Ik heb met jouw vader besproken dat het zou helpen als hij meer weet van jouw leven bij je moeder. Bijvoorbeeld dat hij af en toe eens gedag zegt tegen je moeder, dat hij [naam 2] ontmoet, jouw broers een hand geeft, en eens komt kijken hoe jouw kamer er bij je moeder uitziet. Jouw vader vindt dat best moeilijk, maar ik hoop dat hij dat kan doen. Als jullie meer weten van elkaars leven, is het misschien ook leuker om tijd met elkaar door te brengen.

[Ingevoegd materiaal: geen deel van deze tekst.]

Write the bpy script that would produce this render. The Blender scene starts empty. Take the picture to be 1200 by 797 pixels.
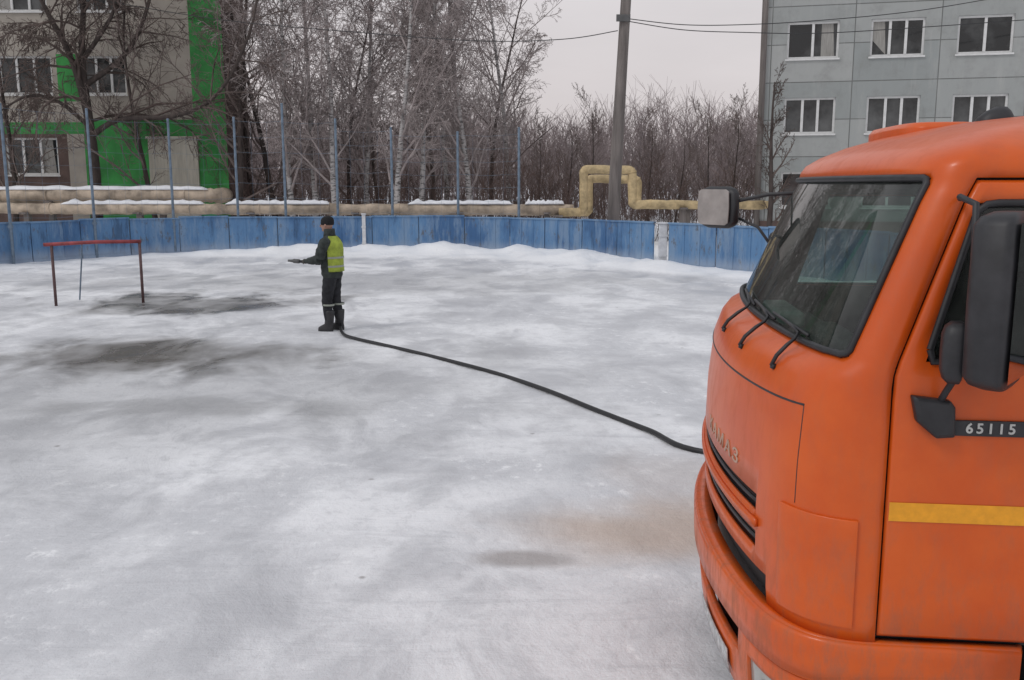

Ik hoop dat jij een beetje tevreden bent met de nieuwe regeling, en dat je vader en jij die tijd dat je nu bij je vader gaat zijn, gezellig kunnen invullen. Ik wens je het allerbeste, [de minderjarige] !
Hartelijke groet,
De kinderrechter.”

Beslissing

De rechtbank – met wijziging in zoverre van de beschikking van 14 maart 2023 van deze rechtbank – :
bepaalt dat de minderjarige:
- [de minderjarige] , geboren op [geboortedatum] 2013 te [geboorteplaats] ;
bij de vader zal zijn:
- om de week van zaterdag na voetbal tot zondag 19.00 uur.
en verklaart deze regeling inzake de verdeling van de zorg- en opvoedingstaken uitvoerbaar bij voorraad.
Deze beschikking is gegeven door mr. C. Witteman, (kinder)rechter, bijgestaan door
mr. A.J. Klootwijk als griffier, en uitgesproken op de openbare zitting van 14 november 2025.
Hoger beroep tegen deze beschikking kan worden ingesteld:
- door de verzoeker en de belanghebbende(n) aan wie een afschrift van de beschikking is verstrekt of verzonden, binnen drie maanden na de dag van de uitspraak,
- door andere belanghebbenden binnen drie maanden na de betekening daarvan of nadat de beschikking aan hen op een andere wijze bekend is geworden.
Het hoger beroep moet, door tussenkomst van een advocaat, worden ingediend bij de griffie van het gerechtshof Den Haag.